Job pierde su salud y sus tres amigos
Job pierde su salud (Job 2:1-10)
Y sucedió que otro día comparecieron los hijos de Dios a la presencia del Señor, y asimismo Satanás se halló entre ellos, y se puso en su presencia. Y le dijo el Señor a Satanás: ¿De dónde vendrás tú? El cual le respondió: He dado la vuelta por la tierra, y la he recorrido toda. Le replicó el Señor: ¿Pues no has observado a mi siervo Job cómo no tiene semejante en la tierra, varón sencillo, y recto, y temeroso de Dios, y muy ajeno de todo mal obrar, y que aún conserva la inocencia? Y eso que tú me has incitado contra él, para que yo le atribulase sin merecerlo. A esto respondió Satanás, diciendo: El hombre dará siempre la piel de otro por conservar la suya propia, y abandonará de buena gana cuanto posee por salvar su vida; y si no, extiende tu mano y toca sus huesos y carne, y verás cómo entonces te menosprecia cara a cara. Dijo, pues, el Señor a Satanás: Ahora bien, anda, en tu mano está; pero consérvale la vida. Con eso partiendo Satanás de la presencia del Señor, hirió a Job con una úlcera horrible desde la planta del pie hasta la coronilla de la cabeza; y de suerte que sentado en un estercolero, se raía la podredumbre con un casco de teja. Y le dijo su mujer: ¿Todavía permaneces tú en tu estúpida simplicidad? Sí, bendice a Dios, y muérete. Le respondió Job: Has hablado como una de las mujeres sin seso. Si recibimos los bienes de la mano de Dios, ¿por qué no recibiremos también los males? En medio de todas estas cosas no pecó Job en cuanto dijo.

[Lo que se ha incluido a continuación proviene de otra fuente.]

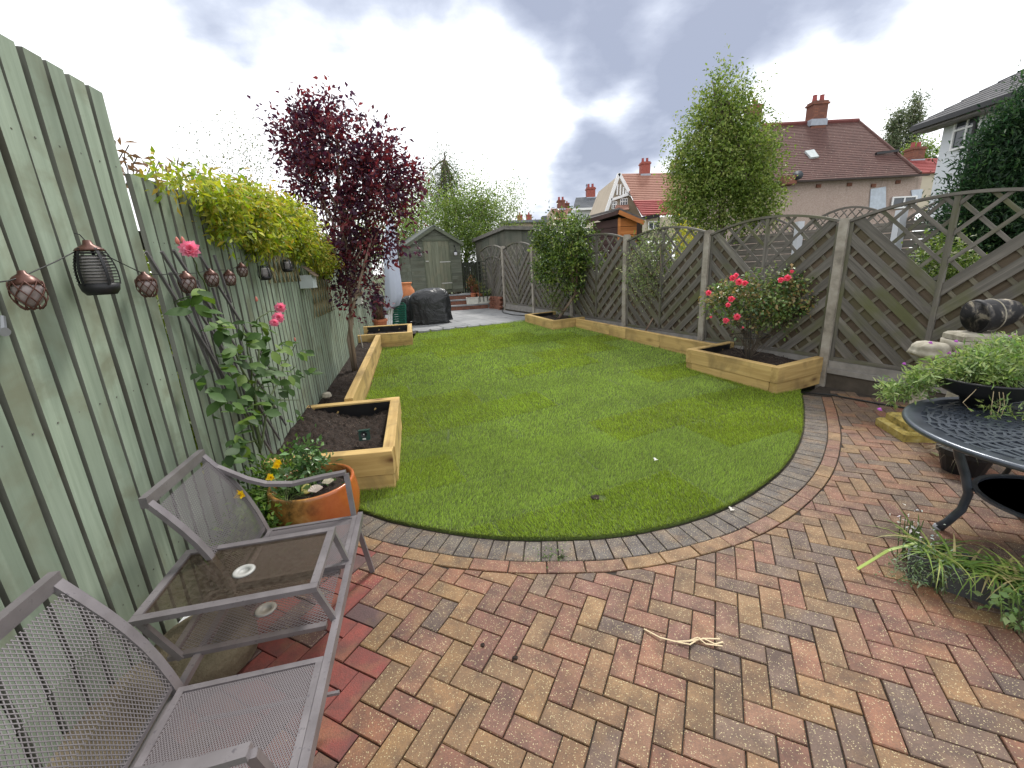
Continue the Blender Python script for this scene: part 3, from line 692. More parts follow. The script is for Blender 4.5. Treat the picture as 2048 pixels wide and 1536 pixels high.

Los tres amigos de Job (Job 2:11-13)
Entretanto tres príncipes amigos de Job, habiendo oído todas las desgracias que le habían sobrevenido, partieron cada cual de su casa y estados: Elifaz de Temán, Baldad de Suhá, Sofar de Naamat; porque habían concertado entre sí venir juntos a visitarle y consolarle. Y cuando desde lejos alzaron los ojos para mirarle, le desconocieron; y así exclamando, prorrumpieron en lágrimas, y rasgando sus vestidos, esparcieron polvo por el aire sobre sus cabezas, y estuvieron con él sentados en el suelo siete días y siete noches, sin hablarle palabra, al ver que su dolor era tan vehemente.